### GIVEN PROBLEM
Print all of the entries exactly, minus the pictures.

Records from a dataset:

>>>

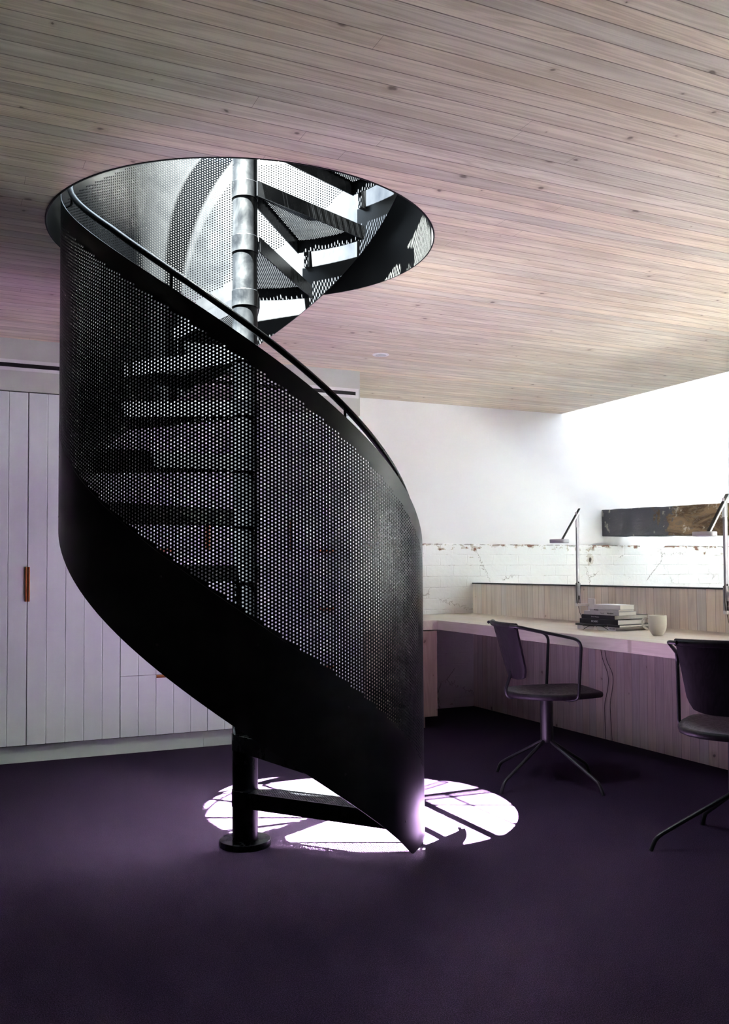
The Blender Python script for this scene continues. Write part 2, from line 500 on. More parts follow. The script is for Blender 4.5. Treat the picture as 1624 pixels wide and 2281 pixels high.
def brick_wall():
    m = MB(); rng = random.Random(3)
    xs = np.arange(1.42, XR + .001, .016)
    tops = []
    for x in xs:
        d = rng.random() * .004
        nz = math.sin(x * 7.1) + math.sin(x * 17.3 + 1.2) + .7 * math.sin(x * 41.0)
        if nz > 1.55: d += .012 + rng.random() * .018
        if 3.98 < x < 4.0 or 4.44 < x < 4.75: d += .022 + rng.random() * .010
        tops.append(1.279 - d)
    n = len(xs); V = []
    for x, t in zip(xs, tops):
        V += [(x, YBR, 0), (x, YBR, t), (x, YW + .01, t), (x, YW + .01, 0)]
    F = []
    for i in range(n - 1):
        a, b = 4 * i, 4 * i + 4
        F += [(a, b, b + 1, a + 1), (a + 1, b + 1, b + 2, a + 2), (a + 3, a + 2, b + 2, b + 3)]
    m.add(V, F)
    return structure(m.build('wall_brick', M['brick']))
brick_wall()

# bulkhead above the cupboards
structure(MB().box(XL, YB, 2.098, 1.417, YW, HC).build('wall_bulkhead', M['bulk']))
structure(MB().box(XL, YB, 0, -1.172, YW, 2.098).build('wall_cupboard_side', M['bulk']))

# plinth under the cupboards
mb = MB()
mb.box(-1.172, YB + .044, 0, .372, YB + .06, .094); mb.box(.374, YB + .044, 0, 1.43, YB + .06, .094)
structure(mb.build('baseboard_back', M['cab']))

# half-height partition behind the desk, with a dark cap
structure(MB().box(XU, -4.6, 0, XU + .07, YBR, .963).build('wall_partition', M['lining']))
structure(MB().box(XU - .006, -4.6, .963, XU + .076, YBR, .971).build('trim_2', M['cap'], bevel=.001))

# old timber beam built into the back wall
mb = MB(); rng = random.Random(5)
ys = np.linspace(2.86, -1.2, 60); V = []
for y in ys:
    dz = (y - 2.83) * .028
    j = lambda: (rng.random() - .5) * .006
    V += [(4.105 + j(), y, 1.357 + dz + j()), (4.34 + j(), y, 1.357 + dz + j()), (4.34 + j(), y, 1.588 + dz * .93 + j()), (4.105 + j(), y, 1.588 + dz * .93 + j())]
F = [(3, 2, 1, 0), tuple(4 * 59 + k for k in range(4))]
for i in range(59):
    for k in range(4):
        F.append((4 * i + k, 4 * i + (k + 1) % 4, 4 * i + 4 + (k + 1) % 4, 4 * i + 4 + k))
mb.add(V, F)
tag(mb.build('timber_beam', M['beam'], bevel=.006), 'old weathered dark timber beam jutting from the white wall above the brickwork', 'beam')

# ---------------------------------------------------------------- staircase
stair = thing('spiral_staircase', 'black steel spiral staircase with perforated sheet balustrade through the round ceiling opening', 'staircase')

def cylinder_sheet(name, mat, z_lo, z_hi, t0, t1, r, th, parent, n_per=.9574, holes=None, **props):
    """curved steel sheet between two helical edges; holes=(z_low, z_high, pitch, radius) punches staggered round holes"""
    nc = int(round(abs(t1 - t0) / n_per))
    dt = (t1 - t0) / nc
    keys = {}; P = []; quads = []; kind = []
    def vid(a, z):
        k = (a, int(round(z * 1e5)))
        i = keys.get(k)
        if i is None:
            i = len(P); keys[k] = i; P.append((a * .5, z))
        return i
    hole_loops = []
    top = []; bot = []
    for i in range(nc):
        aL, aC, aR = 2 * i, 2 * i + 1, 2 * i + 2
        tL, tC, tR = t0 + dt * i, t0 + dt * (i + .5), t0 + dt * (i + 1)
        hiL, hiC, hiR = float(z_hi(tL)), float(z_hi(tC)), float(z_hi(tR))
        loL, loC, loR = float(z_lo(tL)), float(z_lo(tC)), float(z_lo(tR))
        zs = []
        if holes:
            hl, hh, v, hr = holes
            lo = max(float(hl(tL)), float(hl(tR))) + .001; hi = min(float(hh(tL)), float(hh(tR)))
            off = .5 * (i % 2)
            k0 = math.ceil((lo + v / 2) / v - off); k1 = math.floor((hi - v / 2) / v - off)
            zs = [(k + off) * v for k in range(k0, k1 + 1)]
        cur = (vid(aL, loL), vid(aC, loC), vid(aR, loR)); bot.append((cur[0], cur[1])); bot.append((cur[1], cur[2]))
        if zs:
            v = holes[2]; hr = holes[3]
            b3 = (vid(aL, zs[0] - v / 2), vid(aC, zs[0] - v / 2), vid(aR, zs[0] - v / 2))
            quads.append((cur[0], cur[1], b3[1], b3[0])); quads.append((cur[1], cur[2], b3[2], b3[1])); kind += [0, 0]
            ha = hr / (r * math.radians(abs(dt)))      # hole radius in columns
            for z in zs:
                ring = [vid(aL, z - v / 2), vid(aC, z - v / 2), vid(aR, z - v / 2), vid(aR, z), vid(aR, z + v / 2), vid(aC, z + v / 2), vid(aL, z + v / 2), vid(aL, z)]
                base = len(P)
                for q in range(8):
                    an = R(-135 + 45 * q)
                    P.append((i + .5 + ha * math.cos(an), z + hr * math.sin(an)))
                hl_ = list(range(base, base + 8))
                for q in range(8):
                    q2 = (q + 1) % 8
                    quads.append((ring[q], ring[q2], hl_[q2], hl_[q])); kind.append(0)
                hole_loops.append(hl_)
            z = zs[-1] + v / 2
            cur = (vid(aL, z), vid(aC, z), vid(aR, z))
        hi3 = (vid(aL, hiL), vid(aC, hiC), vid(aR, hiR))
        quads.append((cur[0], cur[1], hi3[1], hi3[0])); quads.append((cur[1], cur[2], hi3[2], hi3[1])); kind += [0, 0]
        top.append((hi3[0], hi3[1])); top.append((hi3[1], hi3[2]))
    P = np.array(P); n = len(P)
    ang = np.radians(t0 + dt * P[:, 0])
    out = np.stack([r * np.cos(ang), r * np.sin(ang), P[:, 1]], 1)
    inn = np.stack([(r - th) * np.cos(ang), (r - th) * np.sin(ang), P[:, 1]], 1)
    Q = np.array(quads)
    if dt < 0: outer = Q[:, ::-1]
    else: outer = Q
    inner = outer[:, ::-1] + n
    walls = []
    H = np.array(hole_loops) if hole_loops else np.zeros((0, 8), int)
    for q in range(8):
        q2 = (q + 1) % 8
        if len(H):
            walls.append(np.stack([H[:, q], H[:, q2], H[:, q2] + n, H[:, q] + n], 1))
    for lst in (top, bot):
        e = np.array(lst); walls.append(np.stack([e[:, 0], e[:, 1], e[:, 1] + n, e[:, 0] + n], 1))
    for a, t in ((0, t0), (2 * nc, t1)):
        e = np.array([[keys[(a, int(round(float(z_lo(t)) * 1e5)))], keys[(a, int(round(float(z_hi(t)) * 1e5)))]]])
        walls.append(np.stack([e[:, 0], e[:, 1], e[:, 1] + n, e[:, 0] + n], 1))
    W = np.concatenate(walls)
    shell = np.concatenate([out, inn])
    # hole walls and rims own their vertices, so the sheet's shading normals stay radial
    wv = shell[W.ravel()]; W2 = np.arange(len(wv)).reshape(-1, 4) + len(shell)
    allq = np.concatenate([outer, inner, W2])
    sm = np.concatenate([np.ones(len(outer) * 2, bool), np.zeros(len(W), bool)])
    return arrays_mesh(name, np.concatenate([shell, wv]), allq, [mat], parent, sm, **props)

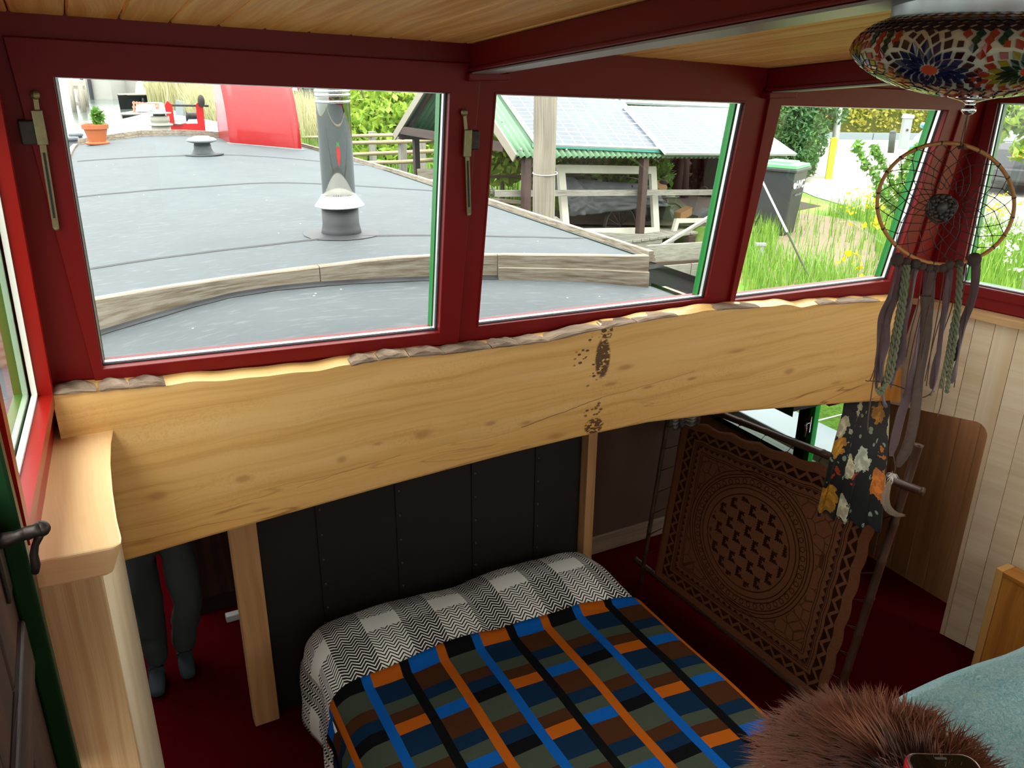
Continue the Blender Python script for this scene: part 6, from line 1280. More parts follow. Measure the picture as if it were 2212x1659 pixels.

<<<

### TASK ANSWER
The Blender Python script for this scene continues. Write part 2, from line 500 on. More parts follow. The script is for Blender 4.5. Treat the picture as 1624 pixels wide and 2281 pixels high.
def brick_wall():
    m = MB(); rng = random.Random(3)
    xs = np.arange(1.42, XR + .001, .016)
    tops = []
    for x in xs:
        d = rng.random() * .004
        nz = math.sin(x * 7.1) + math.sin(x * 17.3 + 1.2) + .7 * math.sin(x * 41.0)
        if nz > 1.55: d += .012 + rng.random() * .018
        if 3.98 < x < 4.0 or 4.44 < x < 4.75: d += .022 + rng.random() * .010
        tops.append(1.279 - d)
    n = len(xs); V = []
    for x, t in zip(xs, tops):
        V += [(x, YBR, 0), (x, YBR, t), (x, YW + .01, t), (x, YW + .01, 0)]
    F = []
    for i in range(n - 1):
        a, b = 4 * i, 4 * i + 4
        F += [(a, b, b + 1, a + 1), (a + 1, b + 1, b + 2, a + 2), (a + 3, a + 2, b + 2, b + 3)]
    m.add(V, F)
    return structure(m.build('wall_brick', M['brick']))
brick_wall()

# bulkhead above the cupboards
structure(MB().box(XL, YB, 2.098, 1.417, YW, HC).build('wall_bulkhead', M['bulk']))
structure(MB().box(XL, YB, 0, -1.172, YW, 2.098).build('wall_cupboard_side', M['bulk']))

# plinth under the cupboards
mb = MB()
mb.box(-1.172, YB + .044, 0, .372, YB + .06, .094); mb.box(.374, YB + .044, 0, 1.43, YB + .06, .094)
structure(mb.build('baseboard_back', M['cab']))

# half-height partition behind the desk, with a dark cap
structure(MB().box(XU, -4.6, 0, XU + .07, YBR, .963).build('wall_partition', M['lining']))
structure(MB().box(XU - .006, -4.6, .963, XU + .076, YBR, .971).build('trim_2', M['cap'], bevel=.001))

# old timber beam built into the back wall
mb = MB(); rng = random.Random(5)
ys = np.linspace(2.86, -1.2, 60); V = []
for y in ys:
    dz = (y - 2.83) * .028
    j = lambda: (rng.random() - .5) * .006
    V += [(4.105 + j(), y, 1.357 + dz + j()), (4.34 + j(), y, 1.357 + dz + j()), (4.34 + j(), y, 1.588 + dz * .93 + j()), (4.105 + j(), y, 1.588 + dz * .93 + j())]
F = [(3, 2, 1, 0), tuple(4 * 59 + k for k in range(4))]
for i in range(59):
    for k in range(4):
        F.append((4 * i + k, 4 * i + (k + 1) % 4, 4 * i + 4 + (k + 1) % 4, 4 * i + 4 + k))
mb.add(V, F)
tag(mb.build('timber_beam', M['beam'], bevel=.006), 'old weathered dark timber beam jutting from the white wall above the brickwork', 'beam')

# ---------------------------------------------------------------- staircase
stair = thing('spiral_staircase', 'black steel spiral staircase with perforated sheet balustrade through the round ceiling opening', 'staircase')

def cylinder_sheet(name, mat, z_lo, z_hi, t0, t1, r, th, parent, n_per=.9574, holes=None, **props):
    """curved steel sheet between two helical edges; holes=(z_low, z_high, pitch, radius) punches staggered round holes"""
    nc = int(round(abs(t1 - t0) / n_per))
    dt = (t1 - t0) / nc
    keys = {}; P = []; quads = []; kind = []
    def vid(a, z):
        k = (a, int(round(z * 1e5)))
        i = keys.get(k)
        if i is None:
            i = len(P); keys[k] = i; P.append((a * .5, z))
        return i
    hole_loops = []
    top = []; bot = []
    for i in range(nc):
        aL, aC, aR = 2 * i, 2 * i + 1, 2 * i + 2
        tL, tC, tR = t0 + dt * i, t0 + dt * (i + .5), t0 + dt * (i + 1)
        hiL, hiC, hiR = float(z_hi(tL)), float(z_hi(tC)), float(z_hi(tR))
        loL, loC, loR = float(z_lo(tL)), float(z_lo(tC)), float(z_lo(tR))
        zs = []
        if holes:
            hl, hh, v, hr = holes
            lo = max(float(hl(tL)), float(hl(tR))) + .001; hi = min(float(hh(tL)), float(hh(tR)))
            off = .5 * (i % 2)
            k0 = math.ceil((lo + v / 2) / v - off); k1 = math.floor((hi - v / 2) / v - off)
            zs = [(k + off) * v for k in range(k0, k1 + 1)]
        cur = (vid(aL, loL), vid(aC, loC), vid(aR, loR)); bot.append((cur[0], cur[1])); bot.append((cur[1], cur[2]))
        if zs:
            v = holes[2]; hr = holes[3]
            b3 = (vid(aL, zs[0] - v / 2), vid(aC, zs[0] - v / 2), vid(aR, zs[0] - v / 2))
            quads.append((cur[0], cur[1], b3[1], b3[0])); quads.append((cur[1], cur[2], b3[2], b3[1])); kind += [0, 0]
            ha = hr / (r * math.radians(abs(dt)))      # hole radius in columns
            for z in zs:
                ring = [vid(aL, z - v / 2), vid(aC, z - v / 2), vid(aR, z - v / 2), vid(aR, z), vid(aR, z + v / 2), vid(aC, z + v / 2), vid(aL, z + v / 2), vid(aL, z)]
                base = len(P)
                for q in range(8):
                    an = R(-135 + 45 * q)
                    P.append((i + .5 + ha * math.cos(an), z + hr * math.sin(an)))
                hl_ = list(range(base, base + 8))
                for q in range(8):
                    q2 = (q + 1) % 8
                    quads.append((ring[q], ring[q2], hl_[q2], hl_[q])); kind.append(0)
                hole_loops.append(hl_)
            z = zs[-1] + v / 2
            cur = (vid(aL, z), vid(aC, z), vid(aR, z))
        hi3 = (vid(aL, hiL), vid(aC, hiC), vid(aR, hiR))
        quads.append((cur[0], cur[1], hi3[1], hi3[0])); quads.append((cur[1], cur[2], hi3[2], hi3[1])); kind += [0, 0]
        top.append((hi3[0], hi3[1])); top.append((hi3[1], hi3[2]))
    P = np.array(P); n = len(P)
    ang = np.radians(t0 + dt * P[:, 0])
    out = np.stack([r * np.cos(ang), r * np.sin(ang), P[:, 1]], 1)
    inn = np.stack([(r - th) * np.cos(ang), (r - th) * np.sin(ang), P[:, 1]], 1)
    Q = np.array(quads)
    if dt < 0: outer = Q[:, ::-1]
    else: outer = Q
    inner = outer[:, ::-1] + n
    walls = []
    H = np.array(hole_loops) if hole_loops else np.zeros((0, 8), int)
    for q in range(8):
        q2 = (q + 1) % 8
        if len(H):
            walls.append(np.stack([H[:, q], H[:, q2], H[:, q2] + n, H[:, q] + n], 1))
    for lst in (top, bot):
        e = np.array(lst); walls.append(np.stack([e[:, 0], e[:, 1], e[:, 1] + n, e[:, 0] + n], 1))
    for a, t in ((0, t0), (2 * nc, t1)):
        e = np.array([[keys[(a, int(round(float(z_lo(t)) * 1e5)))], keys[(a, int(round(float(z_hi(t)) * 1e5)))]]])
        walls.append(np.stack([e[:, 0], e[:, 1], e[:, 1] + n, e[:, 0] + n], 1))
    W = np.concatenate(walls)
    shell = np.concatenate([out, inn])
    # hole walls and rims own their vertices, so the sheet's shading normals stay radial
    wv = shell[W.ravel()]; W2 = np.arange(len(wv)).reshape(-1, 4) + len(shell)
    allq = np.concatenate([outer, inner, W2])
    sm = np.concatenate([np.ones(len(outer) * 2, bool), np.zeros(len(W), bool)])
    return arrays_mesh(name, np.concatenate([shell, wv]), allq, [mat], parent, sm, **props)

Continue the Blender Python script for this scene: part 6, from line 1280. More parts follow. Measure the picture as if it were 2212x1659 pixels.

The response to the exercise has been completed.